Part III deals with how MNEs interacted with and impacted a variety of stakeholders over time. In Chapter 9, Thomas Fetzer discusses the extent to which MNEs transferred labor practices across borders and impacted industrial relations and the power of labor unions. Chapter 10 by Paula de la Cruz-Fernández explores how MNEs contributed to reproduce and globalize gender stereotypes through their products, their hiring practices, and their organization of production, for instance in company towns. Chapter 11 by Geoffrey Jones demonstrates that while the use of corruption by MNEs is intrinsically difficult to document, historical evidence suggests that its use by MNEs, including blue chip ones, has been quite extensive, notably in countries with weaker institutions.
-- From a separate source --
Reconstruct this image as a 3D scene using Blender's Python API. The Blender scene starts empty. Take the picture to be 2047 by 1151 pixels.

Part IV analyzes how MNEs were impacted by and coped with geopolitical evolutions, including a variety of regime changes. In Chapter 11, Chinmay Tumbe explains why India, despite its large market, only attracted a small portion of world FDI and how the roots of this trajectory are found in the impacts of imperialism and the way subsequent Indian governments regulated FDI after the country’s independence. Chapter 12 by Alfred Reckendrees discusses the meaning of nationality for multinationals and illustrates how MNEs proved resilient in a variety of political contexts such as wars, social unrest, and authoritarian regimes thanks to the strategic use of this notion. Chapter 13 by Andrea Lluch and Rory M. Miller revisits from a business history perspective the dependency theories debate in Latin America and shows that market-seeking companies had an overall better developmental track record than resource-seeking ones.
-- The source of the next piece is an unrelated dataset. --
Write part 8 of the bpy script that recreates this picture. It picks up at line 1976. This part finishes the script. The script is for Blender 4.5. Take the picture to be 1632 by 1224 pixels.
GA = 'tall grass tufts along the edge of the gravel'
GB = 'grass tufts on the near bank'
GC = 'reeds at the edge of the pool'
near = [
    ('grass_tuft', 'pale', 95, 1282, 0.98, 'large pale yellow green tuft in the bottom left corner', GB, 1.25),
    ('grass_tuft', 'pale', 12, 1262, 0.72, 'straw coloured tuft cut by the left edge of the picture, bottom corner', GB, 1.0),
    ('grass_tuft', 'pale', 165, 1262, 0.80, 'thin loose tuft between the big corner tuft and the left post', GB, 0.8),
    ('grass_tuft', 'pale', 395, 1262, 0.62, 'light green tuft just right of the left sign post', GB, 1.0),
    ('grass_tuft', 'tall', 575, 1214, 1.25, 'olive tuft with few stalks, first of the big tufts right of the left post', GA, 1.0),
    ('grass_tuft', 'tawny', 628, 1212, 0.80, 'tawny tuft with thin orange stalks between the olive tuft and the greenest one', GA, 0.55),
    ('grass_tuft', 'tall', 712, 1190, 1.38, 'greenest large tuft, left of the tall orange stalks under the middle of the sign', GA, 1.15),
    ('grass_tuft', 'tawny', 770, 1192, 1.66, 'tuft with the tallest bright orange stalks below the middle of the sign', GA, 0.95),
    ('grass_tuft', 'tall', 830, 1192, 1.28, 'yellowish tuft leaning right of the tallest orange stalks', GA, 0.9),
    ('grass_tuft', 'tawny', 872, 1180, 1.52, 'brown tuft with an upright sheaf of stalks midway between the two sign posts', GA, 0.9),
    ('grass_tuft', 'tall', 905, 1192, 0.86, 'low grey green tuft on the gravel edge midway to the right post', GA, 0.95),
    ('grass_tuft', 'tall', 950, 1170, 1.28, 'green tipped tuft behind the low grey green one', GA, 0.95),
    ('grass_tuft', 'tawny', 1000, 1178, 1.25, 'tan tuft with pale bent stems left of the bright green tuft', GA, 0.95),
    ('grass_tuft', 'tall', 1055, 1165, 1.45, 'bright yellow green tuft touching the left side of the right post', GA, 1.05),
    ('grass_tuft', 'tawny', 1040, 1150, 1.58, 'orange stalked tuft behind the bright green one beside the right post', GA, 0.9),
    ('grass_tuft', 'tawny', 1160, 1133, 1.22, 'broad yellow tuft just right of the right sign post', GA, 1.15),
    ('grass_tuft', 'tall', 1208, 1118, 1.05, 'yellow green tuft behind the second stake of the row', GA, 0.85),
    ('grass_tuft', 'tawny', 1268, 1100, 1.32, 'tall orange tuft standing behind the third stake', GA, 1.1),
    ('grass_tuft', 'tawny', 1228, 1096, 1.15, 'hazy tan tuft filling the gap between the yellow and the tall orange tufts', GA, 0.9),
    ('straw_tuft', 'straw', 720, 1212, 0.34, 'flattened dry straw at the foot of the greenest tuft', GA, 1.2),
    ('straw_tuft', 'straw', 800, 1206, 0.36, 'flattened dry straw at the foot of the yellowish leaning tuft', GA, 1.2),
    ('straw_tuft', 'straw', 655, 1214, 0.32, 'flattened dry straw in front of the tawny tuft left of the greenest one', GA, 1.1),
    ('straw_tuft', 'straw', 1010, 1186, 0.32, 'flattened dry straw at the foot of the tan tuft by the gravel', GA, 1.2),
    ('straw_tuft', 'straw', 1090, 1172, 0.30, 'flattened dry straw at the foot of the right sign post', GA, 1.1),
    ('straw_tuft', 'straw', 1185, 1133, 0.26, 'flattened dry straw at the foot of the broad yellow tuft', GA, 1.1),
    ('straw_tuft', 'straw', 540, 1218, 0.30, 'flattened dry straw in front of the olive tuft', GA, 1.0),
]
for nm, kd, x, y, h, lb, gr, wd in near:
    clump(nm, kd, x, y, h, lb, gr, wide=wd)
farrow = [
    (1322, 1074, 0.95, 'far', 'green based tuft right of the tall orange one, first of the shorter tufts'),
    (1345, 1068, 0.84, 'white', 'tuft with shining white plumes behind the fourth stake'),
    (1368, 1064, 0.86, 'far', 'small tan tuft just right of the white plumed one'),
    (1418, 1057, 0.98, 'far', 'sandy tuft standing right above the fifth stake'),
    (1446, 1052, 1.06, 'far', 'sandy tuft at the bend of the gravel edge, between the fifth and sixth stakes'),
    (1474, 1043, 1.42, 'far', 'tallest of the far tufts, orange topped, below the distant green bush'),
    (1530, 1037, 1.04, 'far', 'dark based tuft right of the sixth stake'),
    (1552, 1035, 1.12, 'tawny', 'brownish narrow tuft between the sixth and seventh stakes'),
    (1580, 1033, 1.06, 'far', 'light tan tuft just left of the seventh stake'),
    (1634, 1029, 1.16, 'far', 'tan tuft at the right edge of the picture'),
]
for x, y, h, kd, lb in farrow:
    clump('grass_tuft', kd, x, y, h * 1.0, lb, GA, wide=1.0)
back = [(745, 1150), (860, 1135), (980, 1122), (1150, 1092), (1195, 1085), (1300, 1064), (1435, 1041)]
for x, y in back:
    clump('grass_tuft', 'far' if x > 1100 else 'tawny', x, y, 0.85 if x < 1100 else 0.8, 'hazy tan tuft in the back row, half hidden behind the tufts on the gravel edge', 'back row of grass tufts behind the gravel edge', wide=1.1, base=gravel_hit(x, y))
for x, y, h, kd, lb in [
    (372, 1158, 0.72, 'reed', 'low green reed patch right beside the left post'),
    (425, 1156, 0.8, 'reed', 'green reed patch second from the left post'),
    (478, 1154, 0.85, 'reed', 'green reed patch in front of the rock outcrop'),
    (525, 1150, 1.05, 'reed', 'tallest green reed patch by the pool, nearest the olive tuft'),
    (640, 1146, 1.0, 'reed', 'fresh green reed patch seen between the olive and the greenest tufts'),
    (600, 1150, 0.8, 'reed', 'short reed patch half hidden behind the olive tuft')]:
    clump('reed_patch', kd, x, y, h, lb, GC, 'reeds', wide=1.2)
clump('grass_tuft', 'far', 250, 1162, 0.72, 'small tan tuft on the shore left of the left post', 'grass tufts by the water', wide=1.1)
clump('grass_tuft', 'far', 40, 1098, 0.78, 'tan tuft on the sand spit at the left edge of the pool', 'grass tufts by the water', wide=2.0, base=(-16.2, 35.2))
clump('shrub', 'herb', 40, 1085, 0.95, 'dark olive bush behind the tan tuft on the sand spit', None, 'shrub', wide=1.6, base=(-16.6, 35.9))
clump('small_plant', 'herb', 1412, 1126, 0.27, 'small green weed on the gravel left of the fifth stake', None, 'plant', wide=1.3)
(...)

Collectively the chapters in this Companion have three broad conclusions. First, the book emphasizes that the history of MNEs has seen much discontinuity. There have often been assumptions of linearity about the growth of MNEs. Earlier business history contributions have long stressed that growth patterns have been far from linear. There have been exogenous shocks – wars, revolutions, expropriations; dramatic shifts in geographical location – most FDI was located in the non-Western world prior to 1929, then for next fifty years became largely a matter of cross-investment between developed countries. The chapters in this volume challenge even further the idea of teleological development by looking beyond the experience of Western countries.
The historical evidence in this Companion also confirms that MNEs are diverse – organizationally, strategically, and in terms of ethics – and shaped by contexts. While research in international business typically aspires to develop universalist theories, this volume shows how important geographic, institutional, and political contexts are in influencing the nature of MNEs’ impact. For example, the chapters show that MNEs were more willing to engage in corruption in countries with weaker institutions. It is also clear that resource-seeking MNEs operating under colonial rules had no interest in aligning their economic goals with the well-being of populations.
Finally, the chapters in this Companion demonstrate that MNEs are a resilient organizational form of business that has survived shocks and changing policy regimes. It has long been accepted that MNEs diffused technologies and employed large amounts of labor, but the historical evidence points to the darker side of things. Resilience had social costs – arbitrage of weak regulations, bribery and corrupt governments, poor human rights records, poor environmental records, and inequality. Overall, MNEs have often behaved in a very opportunistic fashion. Their CEOs and business associations supported political regimes (democratic or not) and regulations that favored their economic operations.